→ **Source excerpt**
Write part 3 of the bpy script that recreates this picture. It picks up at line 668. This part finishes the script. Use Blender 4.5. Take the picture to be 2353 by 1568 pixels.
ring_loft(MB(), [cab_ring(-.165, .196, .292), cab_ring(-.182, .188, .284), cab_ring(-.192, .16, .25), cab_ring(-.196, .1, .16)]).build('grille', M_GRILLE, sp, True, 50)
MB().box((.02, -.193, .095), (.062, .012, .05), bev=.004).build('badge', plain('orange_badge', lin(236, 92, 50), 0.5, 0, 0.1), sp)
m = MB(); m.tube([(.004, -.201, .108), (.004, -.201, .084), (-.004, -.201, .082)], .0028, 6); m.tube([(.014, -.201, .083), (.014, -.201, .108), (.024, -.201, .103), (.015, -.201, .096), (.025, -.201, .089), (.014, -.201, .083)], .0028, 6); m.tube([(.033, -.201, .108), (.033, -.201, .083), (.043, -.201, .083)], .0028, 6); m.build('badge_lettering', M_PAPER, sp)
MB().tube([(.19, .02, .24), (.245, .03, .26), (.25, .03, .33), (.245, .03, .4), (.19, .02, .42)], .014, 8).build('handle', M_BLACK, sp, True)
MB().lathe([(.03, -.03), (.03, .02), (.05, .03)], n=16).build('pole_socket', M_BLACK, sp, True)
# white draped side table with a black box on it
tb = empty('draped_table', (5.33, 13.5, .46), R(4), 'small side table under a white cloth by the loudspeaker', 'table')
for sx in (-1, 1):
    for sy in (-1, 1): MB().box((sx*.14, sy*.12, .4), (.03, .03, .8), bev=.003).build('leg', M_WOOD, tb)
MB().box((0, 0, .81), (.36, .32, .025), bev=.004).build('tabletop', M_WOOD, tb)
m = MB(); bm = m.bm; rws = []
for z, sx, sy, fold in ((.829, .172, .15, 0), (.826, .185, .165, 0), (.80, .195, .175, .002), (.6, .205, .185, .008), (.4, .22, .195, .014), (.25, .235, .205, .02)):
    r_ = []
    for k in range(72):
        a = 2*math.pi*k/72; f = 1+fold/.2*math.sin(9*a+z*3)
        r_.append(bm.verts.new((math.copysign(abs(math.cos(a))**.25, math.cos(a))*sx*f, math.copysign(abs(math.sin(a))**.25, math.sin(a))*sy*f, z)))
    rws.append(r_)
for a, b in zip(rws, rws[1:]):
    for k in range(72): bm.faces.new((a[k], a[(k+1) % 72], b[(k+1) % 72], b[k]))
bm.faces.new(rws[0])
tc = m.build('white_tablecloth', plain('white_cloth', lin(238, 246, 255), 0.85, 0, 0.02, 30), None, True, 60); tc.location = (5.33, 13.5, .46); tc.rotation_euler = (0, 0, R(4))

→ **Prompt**
Transcribe the data. Leave every line exactly as it is.

→ **Full response**
Write part 3 of the bpy script that recreates this picture. It picks up at line 668. This part finishes the script. Use Blender 4.5. Take the picture to be 2353 by 1568 pixels.
ring_loft(MB(), [cab_ring(-.165, .196, .292), cab_ring(-.182, .188, .284), cab_ring(-.192, .16, .25), cab_ring(-.196, .1, .16)]).build('grille', M_GRILLE, sp, True, 50)
MB().box((.02, -.193, .095), (.062, .012, .05), bev=.004).build('badge', plain('orange_badge', lin(236, 92, 50), 0.5, 0, 0.1), sp)
m = MB(); m.tube([(.004, -.201, .108), (.004, -.201, .084), (-.004, -.201, .082)], .0028, 6); m.tube([(.014, -.201, .083), (.014, -.201, .108), (.024, -.201, .103), (.015, -.201, .096), (.025, -.201, .089), (.014, -.201, .083)], .0028, 6); m.tube([(.033, -.201, .108), (.033, -.201, .083), (.043, -.201, .083)], .0028, 6); m.build('badge_lettering', M_PAPER, sp)
MB().tube([(.19, .02, .24), (.245, .03, .26), (.25, .03, .33), (.245, .03, .4), (.19, .02, .42)], .014, 8).build('handle', M_BLACK, sp, True)
MB().lathe([(.03, -.03), (.03, .02), (.05, .03)], n=16).build('pole_socket', M_BLACK, sp, True)
# white draped side table with a black box on it
tb = empty('draped_table', (5.33, 13.5, .46), R(4), 'small side table under a white cloth by the loudspeaker', 'table')
for sx in (-1, 1):
    for sy in (-1, 1): MB().box((sx*.14, sy*.12, .4), (.03, .03, .8), bev=.003).build('leg', M_WOOD, tb)
MB().box((0, 0, .81), (.36, .32, .025), bev=.004).build('tabletop', M_WOOD, tb)
m = MB(); bm = m.bm; rws = []
for z, sx, sy, fold in ((.829, .172, .15, 0), (.826, .185, .165, 0), (.80, .195, .175, .002), (.6, .205, .185, .008), (.4, .22, .195, .014), (.25, .235, .205, .02)):
    r_ = []
    for k in range(72):
        a = 2*math.pi*k/72; f = 1+fold/.2*math.sin(9*a+z*3)
        r_.append(bm.verts.new((math.copysign(abs(math.cos(a))**.25, math.cos(a))*sx*f, math.copysign(abs(math.sin(a))**.25, math.sin(a))*sy*f, z)))
    rws.append(r_)
for a, b in zip(rws, rws[1:]):
    for k in range(72): bm.faces.new((a[k], a[(k+1) % 72], b[(k+1) % 72], b[k]))
bm.faces.new(rws[0])
tc = m.build('white_tablecloth', plain('white_cloth', lin(238, 246, 255), 0.85, 0, 0.02, 30), None, True, 60); tc.location = (5.33, 13.5, .46); tc.rotation_euler = (0, 0, R(4))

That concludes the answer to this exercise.